Een erg leuk streekmuseum trouwens, waar alles de lucht van vroeger ademt. Tot aan het winkeltje waar ik me terug waande in de winkel van mijn tante Nel Sonneveld in Schiedam. Met de oude koffiemolen (toen al voor de sier denk ik), de lades met koffie, thee enzovoorts.

De familie Joppe was, evenals mijn andere voorvader Carl Buschman, van Duitse origine. Geert Joppe en zijn vrouw Getrud Boos/Bos kwamen rond 1740 vanuit het Duitse Dulken naar Overflakkee. Hij was een van de bekende Hankemeijers, arbeidsmigranten, zoals we ze nu zouden noemen. Oorspronkelijk luidde de naam overigens Joepen. In Duitsland nog Rooms-katholiek laat Geert Joepen zijn kinderen op Sommelsdijk dopen in de hervormde kerk. Mijn voorvader Cornelis, achterkleinzoon van Geert, was een toegewijd lid van die kerk. Hij woonde er tegenover en was er zowel diaken als ouderling. En verder diende hij het dorp als raadslid en uiteindelijk als wethouder. Dat laatste 17 jaar lang tot vier jaar voor zijn dood in 1906.

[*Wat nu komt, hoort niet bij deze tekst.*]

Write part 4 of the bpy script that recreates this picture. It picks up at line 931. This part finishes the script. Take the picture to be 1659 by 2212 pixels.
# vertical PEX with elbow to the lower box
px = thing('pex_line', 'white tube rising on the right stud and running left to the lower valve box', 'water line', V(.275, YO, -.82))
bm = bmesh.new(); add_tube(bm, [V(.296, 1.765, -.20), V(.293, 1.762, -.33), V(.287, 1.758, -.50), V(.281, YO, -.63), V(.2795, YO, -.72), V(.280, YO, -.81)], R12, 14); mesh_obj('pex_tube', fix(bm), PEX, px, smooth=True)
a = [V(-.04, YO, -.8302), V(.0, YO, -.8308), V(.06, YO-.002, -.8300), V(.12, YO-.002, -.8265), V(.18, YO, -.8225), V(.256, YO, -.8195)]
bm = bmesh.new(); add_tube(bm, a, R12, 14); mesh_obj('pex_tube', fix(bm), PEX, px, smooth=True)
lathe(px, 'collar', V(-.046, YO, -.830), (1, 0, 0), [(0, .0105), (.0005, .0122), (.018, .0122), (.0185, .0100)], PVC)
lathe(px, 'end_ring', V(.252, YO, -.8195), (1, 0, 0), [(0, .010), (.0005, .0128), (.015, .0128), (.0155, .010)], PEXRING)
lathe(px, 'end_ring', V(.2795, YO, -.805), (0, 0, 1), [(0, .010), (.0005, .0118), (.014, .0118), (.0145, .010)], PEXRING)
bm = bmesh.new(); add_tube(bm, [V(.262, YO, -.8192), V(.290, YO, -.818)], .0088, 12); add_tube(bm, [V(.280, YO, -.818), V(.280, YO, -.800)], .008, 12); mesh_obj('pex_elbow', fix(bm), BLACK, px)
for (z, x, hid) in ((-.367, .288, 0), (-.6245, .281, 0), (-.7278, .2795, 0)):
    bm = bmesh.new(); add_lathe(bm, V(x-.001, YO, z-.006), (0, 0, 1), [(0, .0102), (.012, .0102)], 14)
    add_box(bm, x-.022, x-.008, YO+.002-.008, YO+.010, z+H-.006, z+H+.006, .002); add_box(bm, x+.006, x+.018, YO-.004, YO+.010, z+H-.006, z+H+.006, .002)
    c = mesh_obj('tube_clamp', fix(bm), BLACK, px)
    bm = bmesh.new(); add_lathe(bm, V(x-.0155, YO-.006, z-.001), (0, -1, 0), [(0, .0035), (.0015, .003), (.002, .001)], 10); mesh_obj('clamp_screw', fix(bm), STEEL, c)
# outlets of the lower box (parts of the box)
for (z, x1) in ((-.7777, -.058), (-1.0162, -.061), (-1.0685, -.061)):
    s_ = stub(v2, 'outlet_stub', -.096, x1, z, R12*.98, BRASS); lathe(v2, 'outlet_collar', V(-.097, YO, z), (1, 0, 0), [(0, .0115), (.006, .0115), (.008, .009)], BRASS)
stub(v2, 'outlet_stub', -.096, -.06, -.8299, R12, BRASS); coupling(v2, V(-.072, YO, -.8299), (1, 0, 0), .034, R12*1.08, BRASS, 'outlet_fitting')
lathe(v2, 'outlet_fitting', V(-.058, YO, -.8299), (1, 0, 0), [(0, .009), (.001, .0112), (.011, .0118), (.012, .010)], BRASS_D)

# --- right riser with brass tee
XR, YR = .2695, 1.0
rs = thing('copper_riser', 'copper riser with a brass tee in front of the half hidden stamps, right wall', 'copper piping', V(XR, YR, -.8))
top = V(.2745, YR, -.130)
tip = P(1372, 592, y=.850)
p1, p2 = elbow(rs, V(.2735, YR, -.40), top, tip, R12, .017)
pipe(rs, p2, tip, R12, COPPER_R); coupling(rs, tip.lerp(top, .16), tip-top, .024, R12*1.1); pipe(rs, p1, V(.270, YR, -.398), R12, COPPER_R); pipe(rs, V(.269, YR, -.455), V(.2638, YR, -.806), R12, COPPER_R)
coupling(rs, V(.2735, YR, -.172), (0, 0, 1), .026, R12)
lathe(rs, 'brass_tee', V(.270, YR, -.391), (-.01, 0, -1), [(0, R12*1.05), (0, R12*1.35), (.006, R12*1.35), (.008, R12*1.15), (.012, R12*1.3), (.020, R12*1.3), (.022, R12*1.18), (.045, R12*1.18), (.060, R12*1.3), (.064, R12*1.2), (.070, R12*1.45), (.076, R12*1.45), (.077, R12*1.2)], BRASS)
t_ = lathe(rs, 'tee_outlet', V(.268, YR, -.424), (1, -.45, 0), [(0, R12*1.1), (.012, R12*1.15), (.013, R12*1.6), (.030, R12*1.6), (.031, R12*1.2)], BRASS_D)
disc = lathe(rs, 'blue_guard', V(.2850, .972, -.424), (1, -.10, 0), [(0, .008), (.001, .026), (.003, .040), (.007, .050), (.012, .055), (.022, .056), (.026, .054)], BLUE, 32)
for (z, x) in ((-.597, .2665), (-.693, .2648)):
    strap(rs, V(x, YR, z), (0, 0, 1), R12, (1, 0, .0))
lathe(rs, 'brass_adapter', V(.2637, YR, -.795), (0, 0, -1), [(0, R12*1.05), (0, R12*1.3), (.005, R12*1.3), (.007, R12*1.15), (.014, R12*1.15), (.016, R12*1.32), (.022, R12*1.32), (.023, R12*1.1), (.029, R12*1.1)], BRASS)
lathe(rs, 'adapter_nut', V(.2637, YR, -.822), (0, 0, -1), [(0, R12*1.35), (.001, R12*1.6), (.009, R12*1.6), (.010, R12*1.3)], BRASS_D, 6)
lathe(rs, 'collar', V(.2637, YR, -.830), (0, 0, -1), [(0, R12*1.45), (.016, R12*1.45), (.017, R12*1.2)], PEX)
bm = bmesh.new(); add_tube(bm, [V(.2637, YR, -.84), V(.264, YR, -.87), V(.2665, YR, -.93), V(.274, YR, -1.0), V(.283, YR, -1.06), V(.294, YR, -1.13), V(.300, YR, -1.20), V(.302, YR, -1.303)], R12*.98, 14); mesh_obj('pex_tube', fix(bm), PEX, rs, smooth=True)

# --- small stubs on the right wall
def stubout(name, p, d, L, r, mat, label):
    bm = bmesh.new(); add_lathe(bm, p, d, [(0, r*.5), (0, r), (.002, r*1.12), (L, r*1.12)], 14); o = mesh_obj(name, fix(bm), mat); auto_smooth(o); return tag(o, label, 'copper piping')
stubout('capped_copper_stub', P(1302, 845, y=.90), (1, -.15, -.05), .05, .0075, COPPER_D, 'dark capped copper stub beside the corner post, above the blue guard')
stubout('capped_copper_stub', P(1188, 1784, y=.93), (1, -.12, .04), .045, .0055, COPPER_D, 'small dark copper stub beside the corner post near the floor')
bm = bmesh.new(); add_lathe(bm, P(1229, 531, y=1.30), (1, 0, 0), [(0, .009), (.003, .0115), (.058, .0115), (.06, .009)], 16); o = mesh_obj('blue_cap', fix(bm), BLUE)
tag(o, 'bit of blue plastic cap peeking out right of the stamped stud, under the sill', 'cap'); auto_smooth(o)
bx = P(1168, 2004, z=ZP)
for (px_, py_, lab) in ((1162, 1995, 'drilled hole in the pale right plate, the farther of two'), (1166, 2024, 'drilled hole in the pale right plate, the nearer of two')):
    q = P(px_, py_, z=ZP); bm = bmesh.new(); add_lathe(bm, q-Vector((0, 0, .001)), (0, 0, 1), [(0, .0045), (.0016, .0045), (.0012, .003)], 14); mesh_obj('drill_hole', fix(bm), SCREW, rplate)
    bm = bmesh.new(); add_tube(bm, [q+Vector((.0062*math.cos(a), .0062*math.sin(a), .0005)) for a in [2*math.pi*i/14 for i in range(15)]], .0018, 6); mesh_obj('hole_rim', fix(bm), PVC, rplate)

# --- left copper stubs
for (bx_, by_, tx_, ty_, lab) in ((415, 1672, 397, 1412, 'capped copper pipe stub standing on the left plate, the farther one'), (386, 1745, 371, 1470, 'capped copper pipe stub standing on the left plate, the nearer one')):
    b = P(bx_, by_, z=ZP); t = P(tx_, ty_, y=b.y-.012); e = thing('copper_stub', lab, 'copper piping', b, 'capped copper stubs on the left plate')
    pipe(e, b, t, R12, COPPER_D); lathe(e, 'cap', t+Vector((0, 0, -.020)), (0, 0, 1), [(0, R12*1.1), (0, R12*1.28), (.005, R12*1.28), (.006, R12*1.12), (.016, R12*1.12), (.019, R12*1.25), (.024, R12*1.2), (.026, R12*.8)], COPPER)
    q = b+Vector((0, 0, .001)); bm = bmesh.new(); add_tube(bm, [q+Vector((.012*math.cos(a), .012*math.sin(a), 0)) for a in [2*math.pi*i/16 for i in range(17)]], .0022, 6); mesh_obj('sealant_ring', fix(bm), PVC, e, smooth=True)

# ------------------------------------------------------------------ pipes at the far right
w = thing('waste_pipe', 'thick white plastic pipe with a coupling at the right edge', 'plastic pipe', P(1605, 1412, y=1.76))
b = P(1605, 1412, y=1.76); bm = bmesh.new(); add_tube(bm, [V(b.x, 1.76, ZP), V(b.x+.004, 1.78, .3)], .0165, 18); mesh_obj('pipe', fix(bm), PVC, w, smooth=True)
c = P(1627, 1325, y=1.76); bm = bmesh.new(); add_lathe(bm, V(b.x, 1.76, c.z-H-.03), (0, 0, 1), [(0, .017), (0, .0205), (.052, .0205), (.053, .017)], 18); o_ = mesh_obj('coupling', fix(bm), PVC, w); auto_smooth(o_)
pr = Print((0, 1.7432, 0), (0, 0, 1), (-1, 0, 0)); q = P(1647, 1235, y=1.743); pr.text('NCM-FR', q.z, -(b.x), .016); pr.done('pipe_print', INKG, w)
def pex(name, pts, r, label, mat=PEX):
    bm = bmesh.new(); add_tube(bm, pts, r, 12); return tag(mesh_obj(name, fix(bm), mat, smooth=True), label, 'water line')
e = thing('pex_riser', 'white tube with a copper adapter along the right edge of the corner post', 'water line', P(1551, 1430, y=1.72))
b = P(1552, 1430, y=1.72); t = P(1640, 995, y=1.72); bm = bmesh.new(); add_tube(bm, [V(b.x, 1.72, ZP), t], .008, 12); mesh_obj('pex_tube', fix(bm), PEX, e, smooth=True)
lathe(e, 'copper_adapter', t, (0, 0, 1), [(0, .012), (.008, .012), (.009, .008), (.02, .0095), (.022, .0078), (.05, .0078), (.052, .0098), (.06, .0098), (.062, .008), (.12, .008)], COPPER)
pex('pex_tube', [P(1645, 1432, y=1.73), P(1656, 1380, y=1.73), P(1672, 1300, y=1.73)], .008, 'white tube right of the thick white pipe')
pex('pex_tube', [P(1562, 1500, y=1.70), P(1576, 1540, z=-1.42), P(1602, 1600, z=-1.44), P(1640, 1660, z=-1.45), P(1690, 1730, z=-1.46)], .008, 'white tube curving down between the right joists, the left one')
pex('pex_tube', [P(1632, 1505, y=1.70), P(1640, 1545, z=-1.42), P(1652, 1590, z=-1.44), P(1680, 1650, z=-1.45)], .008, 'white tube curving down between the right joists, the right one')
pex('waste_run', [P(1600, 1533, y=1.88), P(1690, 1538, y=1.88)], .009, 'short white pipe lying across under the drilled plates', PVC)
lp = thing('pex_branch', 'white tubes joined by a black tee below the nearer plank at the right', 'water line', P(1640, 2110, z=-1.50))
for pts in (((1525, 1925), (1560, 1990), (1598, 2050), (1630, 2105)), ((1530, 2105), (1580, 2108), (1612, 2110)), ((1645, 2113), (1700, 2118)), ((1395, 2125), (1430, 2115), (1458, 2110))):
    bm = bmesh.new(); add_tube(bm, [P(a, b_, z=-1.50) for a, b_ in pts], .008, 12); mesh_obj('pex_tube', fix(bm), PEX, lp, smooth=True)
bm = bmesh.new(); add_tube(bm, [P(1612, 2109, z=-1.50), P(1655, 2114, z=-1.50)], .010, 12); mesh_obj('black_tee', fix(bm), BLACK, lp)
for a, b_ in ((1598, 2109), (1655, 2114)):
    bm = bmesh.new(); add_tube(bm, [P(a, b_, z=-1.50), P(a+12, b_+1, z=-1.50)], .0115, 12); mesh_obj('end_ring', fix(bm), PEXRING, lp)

Hervormde kerk Sommelsdijk, waar Cornelis diaken en ouderling was

Cornelis was veehandelaar. Ik begrijp dat dat de handel in koeien betekende. Mijn familie van vaders kant in de vrouwelijke lijn was een echte agrarische club. Ze hadden geen grote boerderijen maar pachtten land, waarop ze koeien lieten grazen die uiteindelijk voor de verkoop bedoeld waren. Mijn betovergrootvader, Frederik Willem Buschman, met wie Teuntje, een van de dochters van Cornelis Joppe zou trouwen, kwam op het eiland om koeien te kopen. Hij verscheepte die naar de VS. Waarschijnlijk naar boeren die daarheen geëmigreerd waren en een Nederlandse veestapel wilden. Het was geen succes. De koeien braken vaak poten, zo wil het verhaal, en waren dan natuurlijk niets meer waard.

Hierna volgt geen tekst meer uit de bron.